Campanha "Unibanco: nem parece banco" -
as origens da operação semiótica do
discurso da inadimplência
Mas o discurso da inadimplência esconde uma curiosa operação semiótica: uma estratégia retórica onde o discurso quer negar a si mesmo. Quando o finado Unibanco lançou a campanha publicitária cujo slogan era “nem parece banco”, estava lançando as bases de uma arriscada operação semiótica que, mais tarde, passaria a ser incorporada pelo próprio discurso da inadimplência: assim como o banco não parecia querer associar a empresa a algo útil e desejável (o desejável paradoxalmente seria a negação da sua própria natureza), também o crédito e o consumo imaginado pelo discurso da inadimplência é paradoxal – algo como “nem parece consumo” ou “nem parece crédito”.
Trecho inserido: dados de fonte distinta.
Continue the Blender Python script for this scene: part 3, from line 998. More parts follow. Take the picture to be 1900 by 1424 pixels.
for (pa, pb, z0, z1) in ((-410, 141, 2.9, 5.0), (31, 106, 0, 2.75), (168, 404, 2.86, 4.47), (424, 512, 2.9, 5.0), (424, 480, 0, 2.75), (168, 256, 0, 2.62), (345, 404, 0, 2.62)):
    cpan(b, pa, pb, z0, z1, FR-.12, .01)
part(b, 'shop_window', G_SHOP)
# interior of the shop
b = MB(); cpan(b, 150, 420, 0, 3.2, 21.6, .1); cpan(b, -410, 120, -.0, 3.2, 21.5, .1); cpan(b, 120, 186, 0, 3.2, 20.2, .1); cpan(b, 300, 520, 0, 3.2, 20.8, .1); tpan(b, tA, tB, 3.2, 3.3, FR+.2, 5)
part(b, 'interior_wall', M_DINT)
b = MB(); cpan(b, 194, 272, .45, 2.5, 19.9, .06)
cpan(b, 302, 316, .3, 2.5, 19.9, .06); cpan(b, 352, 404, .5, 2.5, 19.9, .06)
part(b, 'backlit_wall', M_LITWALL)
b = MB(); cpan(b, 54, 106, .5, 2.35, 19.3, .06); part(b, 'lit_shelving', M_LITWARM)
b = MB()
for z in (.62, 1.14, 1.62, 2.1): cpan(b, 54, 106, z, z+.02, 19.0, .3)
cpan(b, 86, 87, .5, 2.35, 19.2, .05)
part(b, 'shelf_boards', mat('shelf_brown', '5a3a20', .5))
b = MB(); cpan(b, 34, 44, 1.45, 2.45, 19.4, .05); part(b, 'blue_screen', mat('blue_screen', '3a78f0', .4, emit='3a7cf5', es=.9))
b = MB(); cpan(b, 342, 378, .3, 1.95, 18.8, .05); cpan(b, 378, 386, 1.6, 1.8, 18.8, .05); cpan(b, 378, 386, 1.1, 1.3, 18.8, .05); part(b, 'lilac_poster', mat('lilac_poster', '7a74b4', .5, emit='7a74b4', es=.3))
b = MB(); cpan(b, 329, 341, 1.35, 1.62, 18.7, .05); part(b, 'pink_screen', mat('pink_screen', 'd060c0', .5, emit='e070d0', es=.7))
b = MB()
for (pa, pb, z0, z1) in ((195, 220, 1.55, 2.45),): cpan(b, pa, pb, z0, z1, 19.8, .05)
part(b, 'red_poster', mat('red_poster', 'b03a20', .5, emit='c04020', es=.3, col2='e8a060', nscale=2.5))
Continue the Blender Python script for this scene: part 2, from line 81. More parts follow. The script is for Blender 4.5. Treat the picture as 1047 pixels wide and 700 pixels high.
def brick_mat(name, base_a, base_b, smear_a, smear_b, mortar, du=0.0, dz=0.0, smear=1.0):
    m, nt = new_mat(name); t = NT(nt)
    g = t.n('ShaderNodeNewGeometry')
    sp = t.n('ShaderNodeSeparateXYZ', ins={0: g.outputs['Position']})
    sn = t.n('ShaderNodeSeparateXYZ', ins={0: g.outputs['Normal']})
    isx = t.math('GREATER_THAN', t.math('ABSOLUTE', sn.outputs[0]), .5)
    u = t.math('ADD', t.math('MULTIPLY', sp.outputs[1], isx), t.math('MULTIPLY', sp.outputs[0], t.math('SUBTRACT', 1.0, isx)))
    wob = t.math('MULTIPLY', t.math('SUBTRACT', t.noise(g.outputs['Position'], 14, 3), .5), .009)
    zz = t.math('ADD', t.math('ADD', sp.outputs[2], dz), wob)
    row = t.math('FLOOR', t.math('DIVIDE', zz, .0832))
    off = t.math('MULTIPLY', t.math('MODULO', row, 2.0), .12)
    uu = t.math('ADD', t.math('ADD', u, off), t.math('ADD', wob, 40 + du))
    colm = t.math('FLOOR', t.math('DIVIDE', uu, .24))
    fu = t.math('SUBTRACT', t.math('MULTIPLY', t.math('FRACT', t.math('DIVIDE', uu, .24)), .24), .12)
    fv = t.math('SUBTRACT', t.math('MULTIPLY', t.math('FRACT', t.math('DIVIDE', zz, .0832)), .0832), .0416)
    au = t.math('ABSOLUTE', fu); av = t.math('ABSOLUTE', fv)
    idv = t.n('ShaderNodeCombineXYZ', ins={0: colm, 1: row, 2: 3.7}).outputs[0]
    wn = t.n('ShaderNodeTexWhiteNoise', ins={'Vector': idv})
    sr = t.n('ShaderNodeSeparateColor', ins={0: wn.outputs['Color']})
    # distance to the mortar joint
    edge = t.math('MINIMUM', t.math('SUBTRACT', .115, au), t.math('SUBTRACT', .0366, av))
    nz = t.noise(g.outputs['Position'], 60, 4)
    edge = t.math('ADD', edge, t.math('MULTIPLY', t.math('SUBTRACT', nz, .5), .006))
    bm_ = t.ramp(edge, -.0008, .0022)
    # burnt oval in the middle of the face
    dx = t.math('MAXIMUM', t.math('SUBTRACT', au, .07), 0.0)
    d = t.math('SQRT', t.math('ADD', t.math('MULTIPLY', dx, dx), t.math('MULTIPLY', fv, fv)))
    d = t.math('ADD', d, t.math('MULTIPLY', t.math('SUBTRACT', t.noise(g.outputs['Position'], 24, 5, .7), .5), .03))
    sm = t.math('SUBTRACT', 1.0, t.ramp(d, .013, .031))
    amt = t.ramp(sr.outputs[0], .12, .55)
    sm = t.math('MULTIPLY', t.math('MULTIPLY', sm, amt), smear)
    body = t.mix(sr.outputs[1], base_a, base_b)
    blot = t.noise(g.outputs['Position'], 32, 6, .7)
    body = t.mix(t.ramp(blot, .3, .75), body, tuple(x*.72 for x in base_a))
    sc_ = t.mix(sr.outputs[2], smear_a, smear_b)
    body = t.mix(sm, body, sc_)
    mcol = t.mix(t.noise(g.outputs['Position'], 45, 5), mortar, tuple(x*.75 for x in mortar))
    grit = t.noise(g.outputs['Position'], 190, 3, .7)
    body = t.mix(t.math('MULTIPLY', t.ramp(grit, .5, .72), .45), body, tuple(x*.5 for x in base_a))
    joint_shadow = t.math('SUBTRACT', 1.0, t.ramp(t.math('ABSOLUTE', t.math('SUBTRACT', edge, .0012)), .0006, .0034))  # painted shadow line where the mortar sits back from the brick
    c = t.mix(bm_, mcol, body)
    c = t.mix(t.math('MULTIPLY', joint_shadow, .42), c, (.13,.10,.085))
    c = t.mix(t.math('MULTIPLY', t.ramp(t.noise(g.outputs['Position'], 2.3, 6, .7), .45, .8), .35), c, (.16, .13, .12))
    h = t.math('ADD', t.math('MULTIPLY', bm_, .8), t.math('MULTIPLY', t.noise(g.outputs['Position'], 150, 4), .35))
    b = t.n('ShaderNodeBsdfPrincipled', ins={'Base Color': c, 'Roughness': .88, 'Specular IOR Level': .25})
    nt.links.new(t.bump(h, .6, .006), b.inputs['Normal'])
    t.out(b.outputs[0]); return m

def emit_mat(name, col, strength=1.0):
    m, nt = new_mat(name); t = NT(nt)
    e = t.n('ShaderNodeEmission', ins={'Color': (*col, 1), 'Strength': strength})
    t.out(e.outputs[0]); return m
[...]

“Consumo consciente”, “crédito responsável” e outras contradições em termos transforma todo o sistema financeiro e da sociedade de consumo em opção moral do indivíduo. Esse discurso esquizofrênico (consuma, mas não muito; tome crédito, mas com moderação; fume, mas não trague...) é resolvido magicamente pela palavra “ética”, termo etéreo e sedutor que resolve uma questão sistêmica da necessidade de integração dos indivíduos no jogo: se a Banca sempre ganha e seus efeitos injustos são sentidos por todos, o discurso politicamente correto da ética e responsabilidade joga, no final, a culpa nas possíveis opções erradas no indivíduo, como, por exemplo, no caso da suposta falta de educação financeira.

Imerso numa sociedade de consumo e bombardeado por toda uma parafernália de impulsos subliminares, palavras mágicas como sustentalibidade, ética e responsabilidade mascaram essa situação esquizofrênica onde um sistema irracional cobra do indivíduo o oposto: racionalidade e discernimento.


Por isso, supostamente o consumidor esquizofrênico deve ser salvo de si mesmo. É a conclusão do discurso oportunista da inadimplência cujo único beneficiado é a Banca que organiza um perverso jogo econômico.